1 MONTH IN...
It’s officially been one month since I packed my entire life in a backpack and left the only place I’ve ever lived to follow my dream of traveling around the world.
Writing this reminds me of what I wrote a couple days before I left a month ago. Click here to read it.
I still remember the complete fear I felt walking into LAX after giving my Dad a hug goodbye. I’m surprised I didn't faint!
I have never experienced emotions quite like that before. It was surreal. Pure exhilaration and then utter terror! Will Smith has an amazing quote, “God put the greatest things in life on the other side of maximum fear.”
Even though I was completely scared and had no idea what I was getting into this has been the best month of my entire life. The growth you experience by being completely self reliant while being outside of your comfort zone is remarkable.

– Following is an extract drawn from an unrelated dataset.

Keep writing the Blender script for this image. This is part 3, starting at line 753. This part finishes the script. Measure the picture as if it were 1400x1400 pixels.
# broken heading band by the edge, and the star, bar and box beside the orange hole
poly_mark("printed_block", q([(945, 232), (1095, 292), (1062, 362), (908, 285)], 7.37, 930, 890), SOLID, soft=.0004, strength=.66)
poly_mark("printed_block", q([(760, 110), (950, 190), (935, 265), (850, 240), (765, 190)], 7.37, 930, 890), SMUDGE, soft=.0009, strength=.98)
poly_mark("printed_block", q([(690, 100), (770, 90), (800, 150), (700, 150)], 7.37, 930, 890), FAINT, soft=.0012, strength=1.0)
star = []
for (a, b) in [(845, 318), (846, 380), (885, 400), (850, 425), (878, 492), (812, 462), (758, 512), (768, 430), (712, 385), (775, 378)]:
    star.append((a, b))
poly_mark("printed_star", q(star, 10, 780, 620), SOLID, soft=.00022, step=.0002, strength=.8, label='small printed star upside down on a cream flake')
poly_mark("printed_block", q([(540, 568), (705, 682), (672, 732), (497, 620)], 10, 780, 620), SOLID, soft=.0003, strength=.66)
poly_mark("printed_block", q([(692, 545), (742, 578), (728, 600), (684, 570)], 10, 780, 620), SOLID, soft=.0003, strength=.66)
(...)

This has also been the most challenging month of my life.
This trip is 24/7 outside my comfort zone! Which is actually the most positive part and at the same time the most negative part. There’s no timeouts out here. There’s no feeling safe by hanging with my friends and family. I don’t have my comfy couch and 65’ TV anymore and Netflix has been cancelled.
There are no longer any safety nets out here.
We all experience challenges that make us feel uncomfortable. Most people give up, but in order to feel comfortable you have to stay the course.
My biggest challenge so far is I love to let things come to me, I've been that way my entire life. I expect to walk down the street and have every local and every traveler come up to me and want to hang out!!
I know being 6′5 and a man, with tattoos and a shaved head, no one is really going to approach me. It’s up to me to approach locals, tourists, and other travelers. No one is going to make this easy on me and I wouldn’t want them to.
The people I’ve talked to back home ask me about loneliness. I am not going to lie and say that I haven't felt lonely at times. The reason is I left such an amazing group of friends back home and I miss them and my family. However, the thoughts of loneliness are very fleeting.
5 years ago, if I had to be by myself this much I would have drank myself to oblivion because I couldn't stand the person I was. Wayne Dyer said "You cannot be lonely if you like the person you're alone with." The starting point to the happiness I experience on a daily basis is the love I have developed for myself.
“Live every day as if it were your last and then some day you’ll be right.”
I have been brought to tears about 30 times so far this trip. The beauty I've experienced and the people I've met will be with me forever.
I get teary eyed more for how grateful I am that I took this opportunity. I was living a lie for years and kept convincing myself it was normal. I am so grateful my dream is now a reality.
Life is too damn short to be doing something you don’t want to do. Telling yourself you don’t have a choice is the worst part.
You ALWAYS have a choice. You just have to be brave enough to make it.
I am so proud of myself for taking this leap. I start laughing sometimes when I think about where I am. It still blows my mind that I’ve been to 9 countries in 30 days and I’m writing this in Prague! I pray for that feeling to never go away!
There is nothing better than knowing you are living your passion day in and day out. It's unbelievably freeing.
Every single person, whether you have money or not, have kids or not, are younger or older, it doesn’t matter, you can still have whatever life you want.
It's whether you believe you can. That's it.
I believe in you, hopefully that's the start you need to take the first step.